(begin)
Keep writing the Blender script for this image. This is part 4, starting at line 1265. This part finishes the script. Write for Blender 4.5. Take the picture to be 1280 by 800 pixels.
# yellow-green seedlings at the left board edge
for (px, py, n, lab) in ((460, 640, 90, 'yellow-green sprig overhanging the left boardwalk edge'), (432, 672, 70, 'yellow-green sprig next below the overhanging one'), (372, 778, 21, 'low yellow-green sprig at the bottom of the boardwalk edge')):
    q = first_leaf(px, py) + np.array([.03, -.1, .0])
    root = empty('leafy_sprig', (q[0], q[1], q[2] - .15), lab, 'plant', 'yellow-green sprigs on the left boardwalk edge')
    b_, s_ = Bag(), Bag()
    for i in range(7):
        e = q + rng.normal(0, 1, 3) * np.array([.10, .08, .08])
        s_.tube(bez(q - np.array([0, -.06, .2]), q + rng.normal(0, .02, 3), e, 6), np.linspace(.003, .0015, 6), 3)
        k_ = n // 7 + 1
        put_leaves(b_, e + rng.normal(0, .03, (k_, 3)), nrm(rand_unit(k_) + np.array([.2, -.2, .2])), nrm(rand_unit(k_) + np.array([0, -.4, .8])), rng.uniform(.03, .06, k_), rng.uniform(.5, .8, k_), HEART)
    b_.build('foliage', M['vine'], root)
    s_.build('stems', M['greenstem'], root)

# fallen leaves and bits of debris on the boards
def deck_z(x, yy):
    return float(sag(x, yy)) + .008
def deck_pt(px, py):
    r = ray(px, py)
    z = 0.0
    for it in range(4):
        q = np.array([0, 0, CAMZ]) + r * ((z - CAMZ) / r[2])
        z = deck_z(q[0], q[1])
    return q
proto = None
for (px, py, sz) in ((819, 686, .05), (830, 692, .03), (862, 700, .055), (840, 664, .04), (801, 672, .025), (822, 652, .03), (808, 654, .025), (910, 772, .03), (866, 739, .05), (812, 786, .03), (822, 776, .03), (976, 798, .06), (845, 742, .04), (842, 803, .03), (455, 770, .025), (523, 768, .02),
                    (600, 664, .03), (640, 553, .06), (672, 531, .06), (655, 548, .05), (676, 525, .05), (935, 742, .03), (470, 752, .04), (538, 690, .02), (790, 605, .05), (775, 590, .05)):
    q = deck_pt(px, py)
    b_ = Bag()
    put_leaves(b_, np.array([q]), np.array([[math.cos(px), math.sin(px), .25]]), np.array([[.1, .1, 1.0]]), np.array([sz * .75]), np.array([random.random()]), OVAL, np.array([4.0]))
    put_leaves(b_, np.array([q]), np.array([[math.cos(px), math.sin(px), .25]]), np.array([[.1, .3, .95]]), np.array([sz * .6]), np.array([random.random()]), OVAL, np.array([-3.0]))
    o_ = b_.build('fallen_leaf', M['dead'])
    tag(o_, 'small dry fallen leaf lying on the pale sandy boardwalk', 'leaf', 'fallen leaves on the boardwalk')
(end)
Prompt:
Take the listing above and set it down exactly.

Written solution:
Keep writing the Blender script for this image. This is part 4, starting at line 1265. This part finishes the script. Write for Blender 4.5. Take the picture to be 1280 by 800 pixels.
# yellow-green seedlings at the left board edge
for (px, py, n, lab) in ((460, 640, 90, 'yellow-green sprig overhanging the left boardwalk edge'), (432, 672, 70, 'yellow-green sprig next below the overhanging one'), (372, 778, 21, 'low yellow-green sprig at the bottom of the boardwalk edge')):
    q = first_leaf(px, py) + np.array([.03, -.1, .0])
    root = empty('leafy_sprig', (q[0], q[1], q[2] - .15), lab, 'plant', 'yellow-green sprigs on the left boardwalk edge')
    b_, s_ = Bag(), Bag()
    for i in range(7):
        e = q + rng.normal(0, 1, 3) * np.array([.10, .08, .08])
        s_.tube(bez(q - np.array([0, -.06, .2]), q + rng.normal(0, .02, 3), e, 6), np.linspace(.003, .0015, 6), 3)
        k_ = n // 7 + 1
        put_leaves(b_, e + rng.normal(0, .03, (k_, 3)), nrm(rand_unit(k_) + np.array([.2, -.2, .2])), nrm(rand_unit(k_) + np.array([0, -.4, .8])), rng.uniform(.03, .06, k_), rng.uniform(.5, .8, k_), HEART)
    b_.build('foliage', M['vine'], root)
    s_.build('stems', M['greenstem'], root)

# fallen leaves and bits of debris on the boards
def deck_z(x, yy):
    return float(sag(x, yy)) + .008
def deck_pt(px, py):
    r = ray(px, py)
    z = 0.0
    for it in range(4):
        q = np.array([0, 0, CAMZ]) + r * ((z - CAMZ) / r[2])
        z = deck_z(q[0], q[1])
    return q
proto = None
for (px, py, sz) in ((819, 686, .05), (830, 692, .03), (862, 700, .055), (840, 664, .04), (801, 672, .025), (822, 652, .03), (808, 654, .025), (910, 772, .03), (866, 739, .05), (812, 786, .03), (822, 776, .03), (976, 798, .06), (845, 742, .04), (842, 803, .03), (455, 770, .025), (523, 768, .02),
                    (600, 664, .03), (640, 553, .06), (672, 531, .06), (655, 548, .05), (676, 525, .05), (935, 742, .03), (470, 752, .04), (538, 690, .02), (790, 605, .05), (775, 590, .05)):
    q = deck_pt(px, py)
    b_ = Bag()
    put_leaves(b_, np.array([q]), np.array([[math.cos(px), math.sin(px), .25]]), np.array([[.1, .1, 1.0]]), np.array([sz * .75]), np.array([random.random()]), OVAL, np.array([4.0]))
    put_leaves(b_, np.array([q]), np.array([[math.cos(px), math.sin(px), .25]]), np.array([[.1, .3, .95]]), np.array([sz * .6]), np.array([random.random()]), OVAL, np.array([-3.0]))
    o_ = b_.build('fallen_leaf', M['dead'])
    tag(o_, 'small dry fallen leaf lying on the pale sandy boardwalk', 'leaf', 'fallen leaves on the boardwalk')